Perform a gate bias scan:

calculator = DeviceLCAOCalculator()
device_configuration = DeviceConfiguration(...)
metal_region = BoxRegion(...)

# Define gate_voltages for scan, [0.0,0.1, ..., 1.0]*Volt
gate_voltage=numpy.linspace(0.0,1.0,11)*Volt
for v in gate_voltage:
    device_configuration.setMetallicRegions(
        [metallic_region(value = gate_voltage)]
        )

    # Set the calculator on the configuration using the old calculation as starting input.
    device_configuration.setCalculator(
        calculator(),
        initial_state=device_configuration,
        )

    # Calculate the transmission
    t = TransmissionSpectrum(device_configuration)

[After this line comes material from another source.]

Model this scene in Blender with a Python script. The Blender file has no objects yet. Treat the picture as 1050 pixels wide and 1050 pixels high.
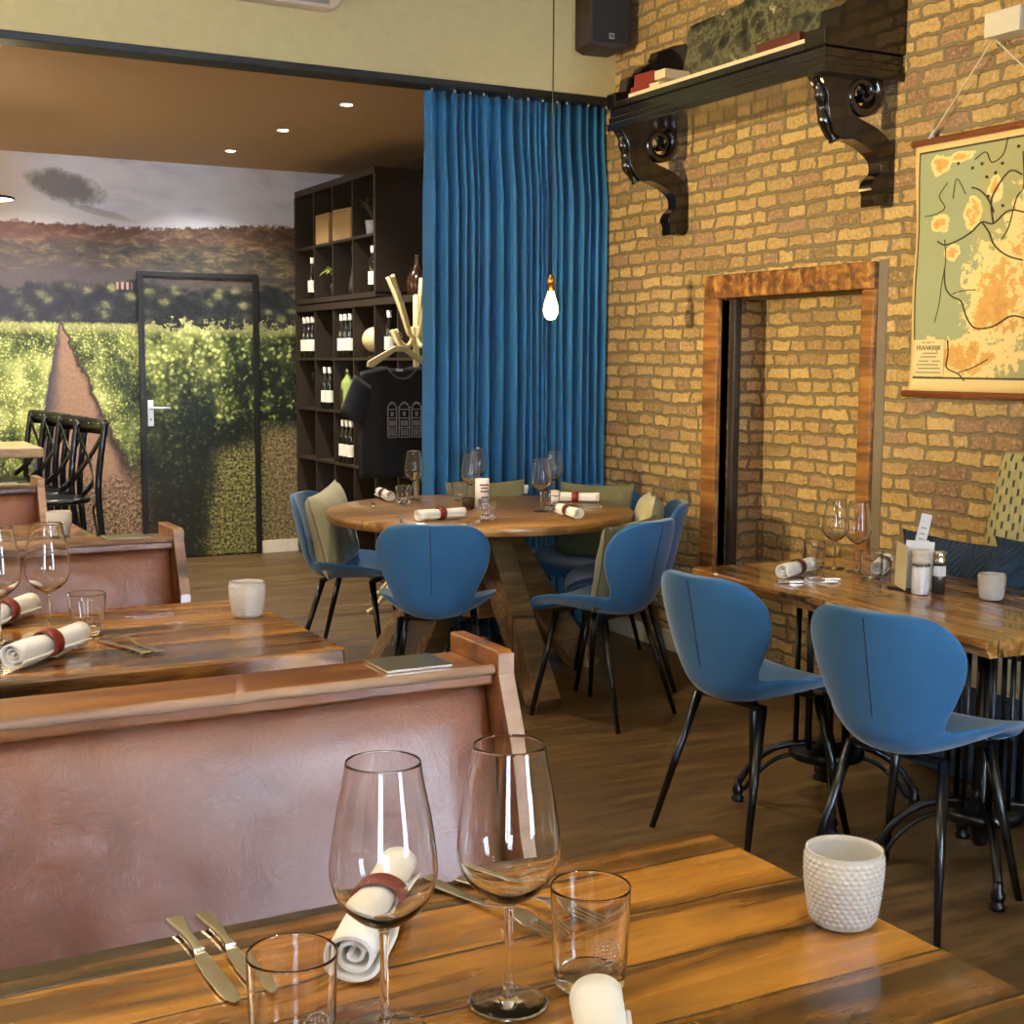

    # Calculate the conductance
    print t.bias(), t.conductance()

Notes

The parameters for the constructor of a DeviceLCAOCalculator object and the parameters of its electrode calculators must fulfill the conditions given below. In case the user does not set an electrode parameter, QuantumATK will automatically generate that parameter using these rules:

  • The NumericalAccuracyParameters must be the same for the electrodes and the device. The central region of the device does not use k-points in the C direction and this parameter is only used for the electrodes. The electrodes need a very dense k-point sampling in the C direction.
  • The poisson_solver parameter must be set to either the FastFourier2DSolver (default, and usually recommended) or the MultigridSolver or DirectSolver in case electrostatic gates and/or dielectric regions are included. The same boundary conditions in the A and B directions must be used for the electrodes as for the device calculator. In the C direction, the user setting is ignored and the program always uses PeriodicBoundaryCondition for the electrodes and DirichletBoundaryCondition for the device.
  • The electrode_voltages parameter gives rise to a shift of the Fermi levels of the electrodes by \(-e \cdot V_\mathrm{bias}\), where \(V_\mathrm{bias}\) is the applied bias. Thus, a higher \(V_\mathrm{bias}\) on the right electrode than the left gives rise to an electron flow from left to right, corresponding to an electrical current from right to left (the current will be negative in this case; see TransmissionSpectrum).